Saturday, November 19, 2005

These stove tops suck!

Apparently, in Hangzhou (China) at an elevation of 141ft (43 m.) cooking fried potatoes on the LongHill Hotel boiler plates takes nearly 45 minutes. The good news is that they're actually quite good because :
  1. It's been a long time since I've had fried potatoes.
  2. The Italian made (is that supposed to be a mark of luxury) stovetop is of prosumer grade: the brand and price are selected for a crowd that (supposedly) thinks it understands it all but doesn't know jackshit. For instance, the device assumes it knows better than you do how to control temperature, which isn't a really good idea (I know how to cook, just give me control over max heat and I'll take care of the rest, thank you very much.) In short, I'm glad that despide apparences, they can do the job.
Well, I'm having home made fried potatoes in Hangzhou. Yum. One day, I'll tell you how I fared in my quest to make something that looks like bread in the land of rice.

Sunday, November 13, 2005

A vistit from the Ma Feng.

I just went to substitute a cup of tea for some coffee (that Coco, our office manager, in all her kindness thought about buying this morning) when I noticed an oversized wasp on the window -- a good inch in length. The insect was seemingly lost and a little lazy from the colder weather we've had these day. I asked a co-worker to identify the arthropod, he told me this was called a ma feng (mother bee or the mother of all bees -- I didn't enquire) and it's actually a hornet.

We freed it a couple days later when the same co-worker realized it was still there.

Peace.

Saturday, November 12, 2005

The boss lands the head.

I've been to that fancy restaurant by the lake two times already. The first time was a fun and relaxing "thank you" dinner with the people involved in setting up our operation in HZ. The second time was a business meeting.

This place is built according to some ancient construction code, with narrow alleys, corridors, stairs going in every directions (because ghosts only travel in a rectilinear fashion.) The place is nice but a bit spooky and manned by a small army of waiters carrying around exotic dishes.

During our second visit, our host (an important and respectable chairman) picked the menu and we were treated with more exotic Chinese food that I've seen so far (chicken feet skins anyone?) The plat de resistance was a fish, prepared by the staff to be served in bowls. As I observed the preparation work, I noted that the fish head, of respectable size and still quite menacing, was put aside and I started to have my own idea on what was going to happen to it. Comes serving time, everybody gets a bowl of fish, and the head is being presented to the first guest of honor (the dean of a local college), who deflects it to the second guess of honor -- my boss -- to whom it became quickly obvious that politely declining it wasn't an option. The delicacy ended in his plate and he mentioned (in English) that he wasn't sure how to eat it properly -- I was told you're supposed to go for the cheek and suck the eyeballs out. It's good to be a vegetarian more often than you think.

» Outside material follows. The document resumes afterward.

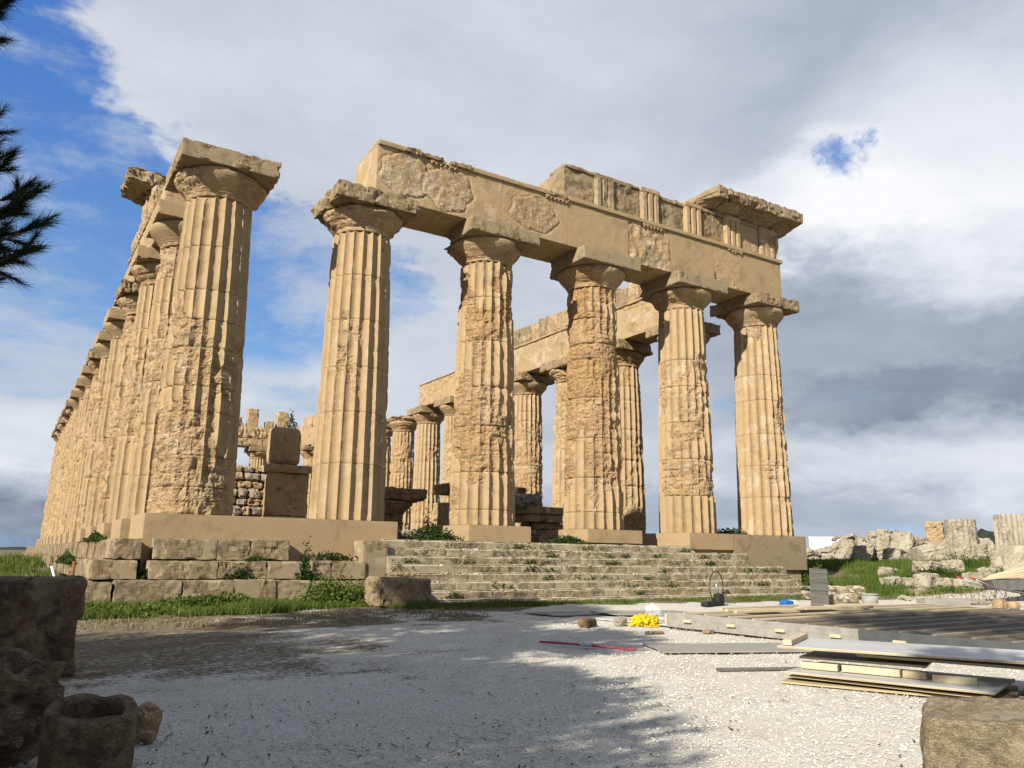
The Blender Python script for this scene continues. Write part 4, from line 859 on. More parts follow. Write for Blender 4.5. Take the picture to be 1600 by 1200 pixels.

Our host was getting increasingly drunk, drinking wine from a small glass, transferring it from a larger glass where *gasp* ice cubes were used to cool it down. Then comes desert, a papaya cooked in wine and served hot.

As we leave table and proceed toward the exit, a waiter hurryingly climbs up the stairs carrying a cooked turtle in a clay pot. Downstairs, we're met by more swirling waiters rushing elaborate pieces to their final destination.

We meet the IT admin waiting for us outside in the boss' Beemer that he's asked to drive (and occasionally clean) around at his employer's leisure. I sincerely feel sorry for him, because he's a nice guy.

Friday, November 04, 2005

First post.

I'm tentatively starting a blog about my life in China. We'll see how far it goes.